When we say that a DBE firm must own at least one of the trucks it
uses on a contract, we intend for recipients to have a certain amount
of discretion for handling unexpected circumstances, beyond the control
of the firm. For example, suppose firm X starts the contract with one
truck it owns. The truck is disabled by an accident or mechanical
problem part way through the contract. Recipients need not conclude
that the firm has ceased to perform a commercially useful function.

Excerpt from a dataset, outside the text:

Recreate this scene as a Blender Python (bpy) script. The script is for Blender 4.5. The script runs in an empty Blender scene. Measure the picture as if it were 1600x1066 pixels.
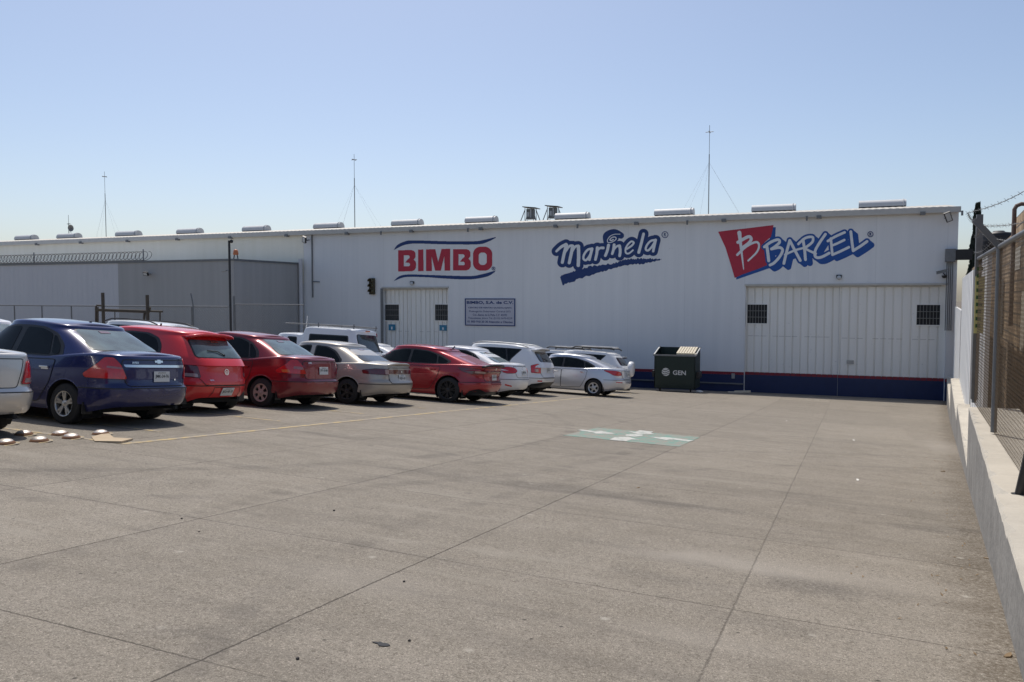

Most commenters who addressed the issue agreed with the SNPRM
proposal that a DBE does not perform a CUF unless if performs at least
30 percent of the work of a contract with its own forces (a few
commenters suggested 50 percent). This provision has been retained. A
commenter suggested that the use of two-party checks by a DBE and
another firm should not automatically preclude there being a CUF. While
we do not believe it is necessary to include rule text language on this
point, we agree with the commenter. As long as the other party acts
solely as a guarantor, and the funds do not come from the other party,
we do not object to this practice where it is a commonly-recognized way
of doing business. Recipients who accept this practice should monitor
its use closely to avoid abuse.
One commenter noted an apparent inconsistency between counting 100
percent of the value of materials and supplies used by a DBE
construction contractor (e.g., in the context of a furnish and install
contract) and counting only 60 percent of the value of goods obtained
by a non-DBE contractor from a DBE regular dealer. The two situations
are treated differently, but there is a policy reason for the
difference. There is a continuing concern in the program that, if non-
DBEs are able to meet DBE goals readily by doing nothing more than
obtaining supplies made by non-DBE manufacturers through DBE regular
dealers, the non-DBEs will be less likely to hire DBE subcontractors
for other purposes. As a policy matter, the Department does not want to
reduce incentives to use DBE subcontractors, so we have not permitted
100 percent credit for supplies in this situation. Giving 100 percent
credit for materials and supplies when a DBE contractor performs a
furnish and install contract does not create the same type of
disincentive, so the policy concern does not apply. In our experience,
the 60 percent credit has been an effective incentive for the use of
DBE regular dealers, so those firms are not unduly burdened.